The “A.I.D.J.” is the third AI, neural-net driven, engine-hosted, procedural virtual character [ntm] has developed for Intel.

The full set of AI Characters – a guitarist, bassist, and DJ – are the centerpiece of Intel’s promotional shows to advertise their latest AI processing chip, the Movidius Compute Stick.

In 2018, our Avatars were on stage at Intel’s CES Keynote, TEDx, AI DevCon San Francisco, Computex Taiwan, and AI DevCon India.

The AI system operates in a “call and response” format. First, a human player lays down a sequence of notes on a keyboard (the “call”). That sequence is processed by a musical neural net trained by Intel’s AI team to ingest and output music of the intended style (i.e. jazz, rock, latin). Then, the neural net generates and plays a new, unique sequence of notes, that takes cues from the rhythm and range of the call sequence (the “response”). The human responds, turning this feedback loop into an improvisational jam session between a human and AI musician.

The DJ character is driven in Unity by real-time state and data streams coming from Intel’s Music AI Engine.

He can dance, turn knobs and buttons, spin turntables, pump up the crowd, listen to his headphones, and look at his on-stage human counterpart, all at custom levels of intensity, without the system ever breaking or creating an unrealistic pose.
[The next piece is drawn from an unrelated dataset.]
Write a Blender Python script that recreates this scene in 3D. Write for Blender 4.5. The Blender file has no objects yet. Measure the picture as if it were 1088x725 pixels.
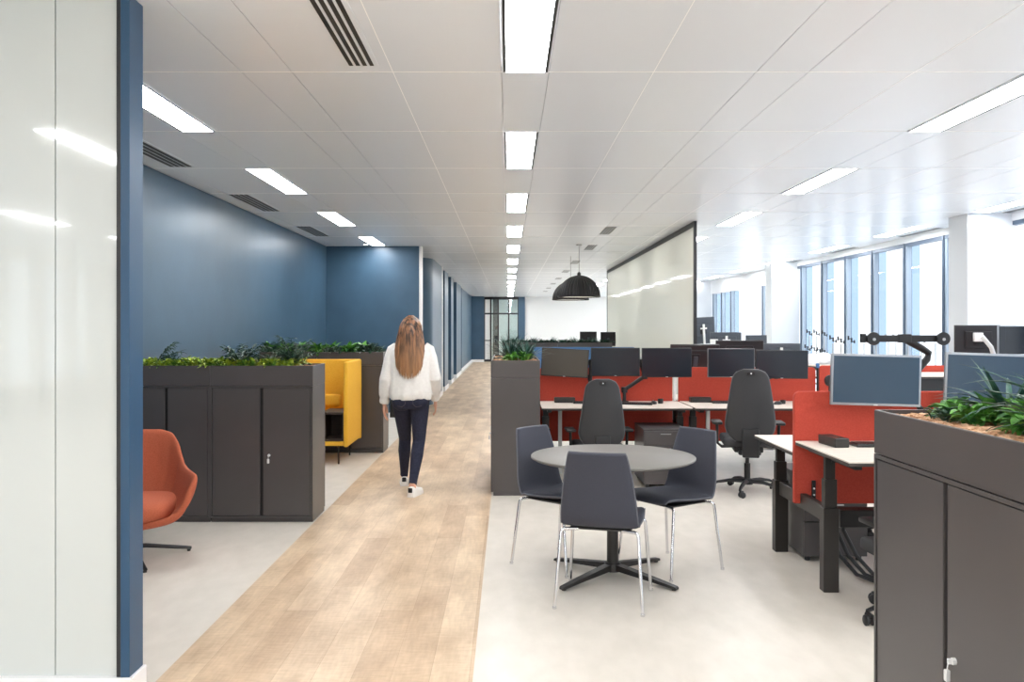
import bpy, bmesh, math, random
from mathutils import Vector, Matrix
C = bpy.context.scene.collection
PI = math.pi
R = math.radians
rnd = random.Random(7)
EYE = 1.54; CEIL = 2.91

# ------------------------------------------------------------------ materials
def srgb(r, g, b):
    f = lambda c: (c/255/12.92) if c/255 <= .04045 else ((c/255+.055)/1.055)**2.4
    return (f(r), f(g), f(b), 1)
def mat(name, col, rough=.5, metal=0, coat=0, sheen=0, spec=None, trans=0, alpha=None):
    m = bpy.data.materials.new(name); m.use_nodes = True
    p = m.node_tree.nodes['Principled BSDF']
    p.inputs['Base Color'].default_value = col
    p.inputs['Roughness'].default_value = rough
    p.inputs['Metallic'].default_value = metal
    if coat: p.inputs['Coat Weight'].default_value = coat; p.inputs['Coat Roughness'].default_value = .08
    if sheen: p.inputs['Sheen Weight'].default_value = sheen
    if spec is not None: p.inputs['Specular IOR Level'].default_value = spec
    if trans: p.inputs['Transmission Weight'].default_value = trans
    return m
def varied(name, c1, c2, rough=.6, scale=20, stretch=(1,1,1), bump=0, bscale=None, metal=0, sheen=0, lo=.35, hi=.65, detail=4, coord='Object'):
    """principled with a two-colour noise mix and optional fine bump"""
    m = mat(name, c1, rough, metal, sheen=sheen); nt = m.node_tree; N = nt.nodes; L = nt.links; p = N['Principled BSDF']
    tc = N.new('ShaderNodeTexCoord'); mp = N.new('ShaderNodeMapping'); mp.inputs['Scale'].default_value = stretch
    L.new(tc.outputs[coord], mp.inputs['Vector'])
    n = N.new('ShaderNodeTexNoise'); n.inputs['Scale'].default_value = scale; n.inputs['Detail'].default_value = detail
    L.new(mp.outputs[0], n.inputs['Vector'])
    r = N.new('ShaderNodeValToRGB'); r.color_ramp.elements[0].position = lo; r.color_ramp.elements[1].position = hi
    r.color_ramp.elements[0].color = c1; r.color_ramp.elements[1].color = c2
    L.new(n.outputs['Fac'], r.inputs['Fac']); L.new(r.outputs['Color'], p.inputs['Base Color'])
    if bump:
        n2 = N.new('ShaderNodeTexNoise'); n2.inputs['Scale'].default_value = bscale or scale*4; n2.inputs['Detail'].default_value = 3
        L.new(mp.outputs[0], n2.inputs['Vector'])
        b = N.new('ShaderNodeBump'); b.inputs['Strength'].default_value = bump; b.inputs['Distance'].default_value = .004
        L.new(n2.outputs['Fac'], b.inputs['Height']); L.new(b.outputs[0], p.inputs['Normal'])
    return m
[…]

As the beat intensifies, so does the avatar’s posture. When the audio style shifts, so does the dancing style. When there’s a particularly exciting riff, the DJ pumps up the crowd.

Reactive VFX and shaders pulse to the flow of data processing and the musical jam session. For example, when the character is listening to musical input from a human counterpart, strands of neural pathways distort and glow as the AI processor “learns” then comes up with subsequent generative musical phrases.

As the character plays what the Movidius processor has just generated, custom shaders in the arms then distort and glow with increasing intensity to the beat.

The DJ podium also reacts to incoming MIDI note sequences, lighting up emissive shaders where each light corresponding to a note or range of notes.

Powering these reactive particles, shaders, and animation system is a sophisticated OSC data pipeline.

The incoming AI music track, which is generated by Intel’s musical neural net AI, is sent to our system via a Max/MSP patch and ingested into a local TouchDesigner app. The Touch App uses audio data to generate realistic gestures and animation cues to feed into the Unity application, creating the performative visual flair that is seen on stage.